Ищу на карте озеро Першо, или Першамб, но там его нет. Скорее всего такое озеро вообще не существует, это фантазия Джона Айзерхоффа. Джон выдумал его, чтобы выцыганить у меня побольше бензина для своей моторки. Бензин дорог, а врать он научился у белых людей.
Это единственное жульничество старого Джона. С тех пор он говорит только правду. Отвозит меня на озеро Чапмен и показывает мне великолепную дичь. Много долгих ночей старик спит в своей палатке, стоящей рядом с моей. Дружно гребя, мы подплываем к зверям. Джон — хороший товарищ в лесу. Лед недоверия начинает таять в нем, когда он убеждается, что я не такой, как другие белые, что я готов даже поверить, будто у деревьев есть душа. Но пока индеец оттаивает, нужно уже расставаться с ним и возвращаться к своим.

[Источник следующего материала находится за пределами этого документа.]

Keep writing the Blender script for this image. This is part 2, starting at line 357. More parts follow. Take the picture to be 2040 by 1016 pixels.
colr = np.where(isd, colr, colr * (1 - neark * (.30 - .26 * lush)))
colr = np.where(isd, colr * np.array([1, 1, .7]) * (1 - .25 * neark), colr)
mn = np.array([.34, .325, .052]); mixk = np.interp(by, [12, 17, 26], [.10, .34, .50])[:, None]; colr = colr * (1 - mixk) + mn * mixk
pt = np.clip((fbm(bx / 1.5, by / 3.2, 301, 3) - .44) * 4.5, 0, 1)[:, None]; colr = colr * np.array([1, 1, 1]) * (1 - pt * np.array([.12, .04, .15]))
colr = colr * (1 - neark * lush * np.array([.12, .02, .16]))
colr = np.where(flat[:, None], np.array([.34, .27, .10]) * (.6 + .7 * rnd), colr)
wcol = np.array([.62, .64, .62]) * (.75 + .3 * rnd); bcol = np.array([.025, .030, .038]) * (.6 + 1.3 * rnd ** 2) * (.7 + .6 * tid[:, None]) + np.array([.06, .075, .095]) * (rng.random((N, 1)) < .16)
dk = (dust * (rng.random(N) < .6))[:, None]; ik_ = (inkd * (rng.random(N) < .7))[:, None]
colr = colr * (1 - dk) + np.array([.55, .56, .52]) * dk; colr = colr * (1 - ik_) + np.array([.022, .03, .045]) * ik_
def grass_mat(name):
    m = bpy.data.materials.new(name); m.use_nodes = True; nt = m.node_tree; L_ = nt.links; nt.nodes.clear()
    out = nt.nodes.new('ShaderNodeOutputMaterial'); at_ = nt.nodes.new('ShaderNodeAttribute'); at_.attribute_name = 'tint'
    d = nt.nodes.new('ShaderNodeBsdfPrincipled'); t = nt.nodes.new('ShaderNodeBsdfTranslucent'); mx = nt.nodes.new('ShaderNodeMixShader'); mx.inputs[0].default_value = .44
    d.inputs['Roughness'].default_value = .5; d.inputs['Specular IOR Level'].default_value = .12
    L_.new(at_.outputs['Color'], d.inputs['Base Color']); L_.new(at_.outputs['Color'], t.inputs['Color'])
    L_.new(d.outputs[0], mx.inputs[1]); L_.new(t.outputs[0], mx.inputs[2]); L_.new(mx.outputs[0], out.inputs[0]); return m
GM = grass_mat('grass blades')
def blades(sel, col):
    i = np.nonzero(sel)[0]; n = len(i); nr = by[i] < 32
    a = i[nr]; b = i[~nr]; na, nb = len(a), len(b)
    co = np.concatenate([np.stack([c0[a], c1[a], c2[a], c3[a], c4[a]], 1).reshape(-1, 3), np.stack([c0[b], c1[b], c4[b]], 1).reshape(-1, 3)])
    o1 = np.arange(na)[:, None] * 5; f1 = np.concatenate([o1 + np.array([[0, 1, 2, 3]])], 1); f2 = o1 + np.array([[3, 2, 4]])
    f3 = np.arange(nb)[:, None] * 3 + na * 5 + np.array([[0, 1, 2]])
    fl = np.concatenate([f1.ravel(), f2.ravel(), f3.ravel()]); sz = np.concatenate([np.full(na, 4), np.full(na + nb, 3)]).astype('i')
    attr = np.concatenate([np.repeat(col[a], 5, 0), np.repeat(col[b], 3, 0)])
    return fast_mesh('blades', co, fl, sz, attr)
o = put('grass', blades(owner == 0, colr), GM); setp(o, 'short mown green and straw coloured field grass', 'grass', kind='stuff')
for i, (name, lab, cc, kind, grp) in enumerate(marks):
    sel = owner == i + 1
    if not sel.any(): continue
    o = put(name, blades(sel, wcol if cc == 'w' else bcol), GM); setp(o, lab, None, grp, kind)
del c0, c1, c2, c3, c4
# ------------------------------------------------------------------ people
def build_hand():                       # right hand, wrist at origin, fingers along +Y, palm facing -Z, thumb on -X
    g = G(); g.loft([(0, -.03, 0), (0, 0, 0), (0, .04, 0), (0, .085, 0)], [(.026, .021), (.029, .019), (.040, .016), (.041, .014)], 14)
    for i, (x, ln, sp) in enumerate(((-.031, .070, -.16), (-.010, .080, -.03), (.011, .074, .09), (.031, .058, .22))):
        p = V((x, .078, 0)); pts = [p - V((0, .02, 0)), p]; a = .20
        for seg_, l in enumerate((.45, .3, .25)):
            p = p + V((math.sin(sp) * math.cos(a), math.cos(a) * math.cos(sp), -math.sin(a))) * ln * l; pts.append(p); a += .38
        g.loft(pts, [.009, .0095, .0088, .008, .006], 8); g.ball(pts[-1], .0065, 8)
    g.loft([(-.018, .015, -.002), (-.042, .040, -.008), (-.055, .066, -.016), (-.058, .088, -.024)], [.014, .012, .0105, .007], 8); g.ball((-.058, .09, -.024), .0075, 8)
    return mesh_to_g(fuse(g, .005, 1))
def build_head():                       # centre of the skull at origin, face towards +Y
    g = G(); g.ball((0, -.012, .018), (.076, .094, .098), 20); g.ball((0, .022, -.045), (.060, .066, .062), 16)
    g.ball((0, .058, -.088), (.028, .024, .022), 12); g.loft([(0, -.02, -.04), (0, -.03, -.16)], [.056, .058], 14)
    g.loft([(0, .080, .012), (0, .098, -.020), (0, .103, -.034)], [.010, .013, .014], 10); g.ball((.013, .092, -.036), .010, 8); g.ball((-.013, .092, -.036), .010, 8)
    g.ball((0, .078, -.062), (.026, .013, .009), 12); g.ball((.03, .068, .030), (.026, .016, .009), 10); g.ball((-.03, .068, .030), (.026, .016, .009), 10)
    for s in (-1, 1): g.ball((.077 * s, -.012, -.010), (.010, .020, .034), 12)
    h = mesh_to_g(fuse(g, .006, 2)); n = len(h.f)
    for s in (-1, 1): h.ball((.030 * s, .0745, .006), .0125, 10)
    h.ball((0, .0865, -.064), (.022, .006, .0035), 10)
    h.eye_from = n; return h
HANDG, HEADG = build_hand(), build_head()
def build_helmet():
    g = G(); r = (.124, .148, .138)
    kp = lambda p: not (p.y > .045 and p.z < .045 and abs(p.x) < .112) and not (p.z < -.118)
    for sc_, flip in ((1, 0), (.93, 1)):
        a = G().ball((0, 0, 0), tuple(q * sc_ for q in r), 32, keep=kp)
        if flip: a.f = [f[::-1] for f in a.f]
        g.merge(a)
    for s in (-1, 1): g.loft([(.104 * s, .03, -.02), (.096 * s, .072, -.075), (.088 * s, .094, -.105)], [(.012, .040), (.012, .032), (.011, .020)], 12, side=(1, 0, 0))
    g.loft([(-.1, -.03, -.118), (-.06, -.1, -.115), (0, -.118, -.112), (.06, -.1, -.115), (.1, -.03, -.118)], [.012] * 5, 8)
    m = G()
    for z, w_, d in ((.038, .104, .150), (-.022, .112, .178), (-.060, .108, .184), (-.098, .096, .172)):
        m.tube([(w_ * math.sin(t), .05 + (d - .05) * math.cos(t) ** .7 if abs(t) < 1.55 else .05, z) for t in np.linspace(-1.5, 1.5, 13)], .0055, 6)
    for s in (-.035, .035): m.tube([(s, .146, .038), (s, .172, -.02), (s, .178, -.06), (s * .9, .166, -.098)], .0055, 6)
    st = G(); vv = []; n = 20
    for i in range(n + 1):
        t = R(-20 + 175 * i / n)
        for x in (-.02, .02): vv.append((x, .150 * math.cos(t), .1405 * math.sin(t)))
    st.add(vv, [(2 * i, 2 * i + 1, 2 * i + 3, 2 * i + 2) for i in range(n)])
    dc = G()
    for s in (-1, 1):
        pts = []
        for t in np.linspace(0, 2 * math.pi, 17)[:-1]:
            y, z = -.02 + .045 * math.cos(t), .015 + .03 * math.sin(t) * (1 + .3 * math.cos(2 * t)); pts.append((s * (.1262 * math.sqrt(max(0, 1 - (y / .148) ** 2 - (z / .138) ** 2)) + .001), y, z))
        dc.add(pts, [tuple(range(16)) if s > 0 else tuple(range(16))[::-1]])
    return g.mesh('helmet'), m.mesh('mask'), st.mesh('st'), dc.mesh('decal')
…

Прощаясь, Джон предлагает мне отправиться с ним зимой на охоту за пушным зверем. Передо мной вдруг открывается возможность испытать большое приключение, проникнуть в сердце лесной поэзии, где царит «белое безмолвие» Джека Лондона. Но я отказываюсь: дома меня ждут мои обязанности…
— Правда! — сочувствующе улыбается Джон. — Мы принадлежим лесу и деревьям, а вы, белые, — каменным городам.
Вдруг Джон Айзерхофф, индеец из племени кри с красивым точеным лицом, заходится долгим изнурительным кашлем. Значит, и его не миновал губительный дар, завезенный из каменных городов белого человека.
28. Любовь бедной Покахонтас
В факториях «Компании Гудзонова залива» скрещиваются пути всех лесных людей. Туда ведет случай.
Рано утром на третий день нашего пребывания в Обижуане кто-то с грохотом вваливается в дом Фргнкленда и будит нас. Оказывается — четверо путников из Соединенных Штатов: профессор какого-то университета и три молодых студента. Они проводят экскурсию по рекам. Вот уже две недели туристы плывут по лесам. Стали бронзовыми от солнца, шумливыми от избытка воздуха, опьянены лесом, как и мы три дня назад. Смеются и проказничают, как расшалившиеся мальчишки. Заражают нас и весь дом стихийным весельем.
Торжественно вносят свои запасы продовольствия — «ура!»; профессор стряпает блинчики — «ура!»; Френкленд готовит кофе — «гип, гип, ура!» Я открываю мясные консервы. Шикарный завтрак, сытный, шумный, полный радостных криков. Гости кладут ноги на стол и на книжные полки, но мы не слишком сердимся на них: проделывают они это с ребячьей прелестью и юмором, сами осмеивая себя за это. Кто-то из них разворачивает мою монреальскую газету недельной давности.
— Свежая газета! — рычит профессор и бросается на нее, как лев на добычу. Лихорадочно ищет результатов бейсбольных матчей.
Утолив первый голод, братия успокаивается. Рассказывают о своих переживаниях в пути. Слышу, как одного из них называют Рольфом. Рольф? Это имя мне знакомо. Рольф?
Американцы замечают мое любопытство и весело кричат:
— Да, это настоящий Рольф!
Теперь я припоминаю: недавно довелось мне читать историю какой-то известной индейской королевны, жизнь которой (триста пятьдесят лет назад) была едва ли не самой романтической историей, сотканной судьбой.
Девушку звали Покахонтас. Еще до того как англичане поголовно истребили ее племя, она вышла замуж за одного из них, Рольфа. Ее потомки, кажется, живы и по сей день и гордятся таким происхождением.
— Рольф! Но, к сожалению, не из тех «настоящих»! — кричит студент, смеясь, как и все остальные.
Но профессор и коллеги не принимают его возражений и утверждают весело, что он именно из тех, «настоящих». Призывают меня в свидетели. Я присматриваюсь к нему. Рольф статный, атлетически сложенный юноша с каштановыми волосами и темными глазами; у него действительно смуглое лицо, нетипичное для американцев.
— Ну, что? — шутливо грозит ему профессор… — Сразу видно, что в тебе течет индейская кровь!
— Моя бабка, — клянется всеми святыми Рольф, — моя бабка была гречанкой!..
В то время когда хохочущие гости шутливо ссорятся между собой и подтрунивают, я спрашиваю Френкленда: нет ли среди его книг истории Покахонтас? Разумеется, есть…
Не было бы Британской империи, если бы в прежние века среди англичан не нашлось недисциплинированных авантюристов, в числе которых наряду с людьми честными было много мерзавцев, подонков и пиратов, плававших под черным флагом. Первые годы существования Виргинии — лучшее доказательство этому: создается впечатление, что нынешний гангстеризм, столь распространенный в Соединенных Штатах, не был чужд уже первым англосаксам, прибывшим на американскую землю три с половиной века назад.